NewYork GreenCloud (NYGC) has announced the acquisition of the Buena Vista Biomass Power (BVBP) facility in Ione, California, marking the launch of the company’s first large-scale carbon-negative “AI Factory.” In collaboration with engineering partner BucSha Energy, NYGC intends to redevelop the existing 18-megawatt biomass plant into a 41-megawatt facility. The project integrates biomass-to-pyrolysis energy systems with behind-the-meter, liquid-cooled artificial intelligence computing infrastructure. This acquisition serves as the inaugural node in a planned national platform of data centers designed to provide high-performance compute with a significantly reduced carbon footprint.

The primary challenge addressed by this project is the immense and growing power demand of modern AI infrastructure, which often conflicts with corporate sustainability and decarbonization goals. Next-generation GPU clusters require massive amounts of continuous, baseload energy that intermittent renewable sources like wind and solar struggle to provide without extensive storage. Furthermore, the data center industry faces increasing pressure to move beyond “net-zero” toward “carbon-negative” operations. By repurposing legacy biomass assets, the partners address the dual problem of underutilized renewable energy infrastructure and the environmental impact of energy-intensive AI training and inference.

The solution involves the implementation of BucSha Energy’s proprietary biomass-to-pyrolysis technology, which converts sustainably sourced regional woody biomass into clean energy and biochar. Unlike traditional combustion, this pyrolysis-based approach allows for the simultaneous generation of dispatchable power and the permanent sequestration of carbon in the form of biochar. The facility will utilize liquid-cooled compute systems to maximize energy efficiency and will be supported by battery energy storage systems to ensure grid stability and redundancy. This integrated model allows the AI Factory to operate “behind-the-meter,” utilizing local resources to power high-density computing loads directly.
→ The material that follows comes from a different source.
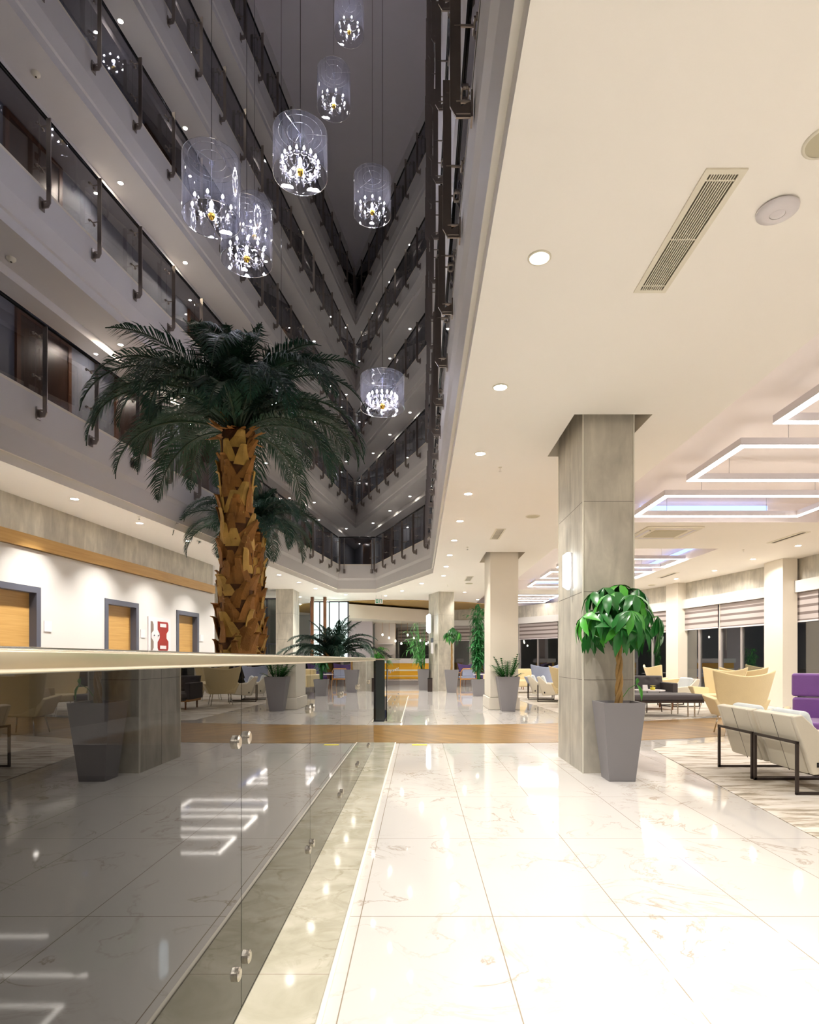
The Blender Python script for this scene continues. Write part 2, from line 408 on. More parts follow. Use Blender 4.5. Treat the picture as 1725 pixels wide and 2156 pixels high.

The outcomes of this acquisition and subsequent redevelopment include the establishment of a scalable blueprint for sustainable, high-performance computing in the United States. The 41-megawatt facility is expected to deliver measurable carbon removal through the production of biochar while revitalizing the Ione facility as a significant technological hub. Additionally, the project has secured off-take agreements for environmental attributes, including carbon removal certificates (CORCs). This project marks the beginning of a multi-year rollout through 2028, signaling a shift in how the technology sector integrates industrial-scale biochar production with digital infrastructure.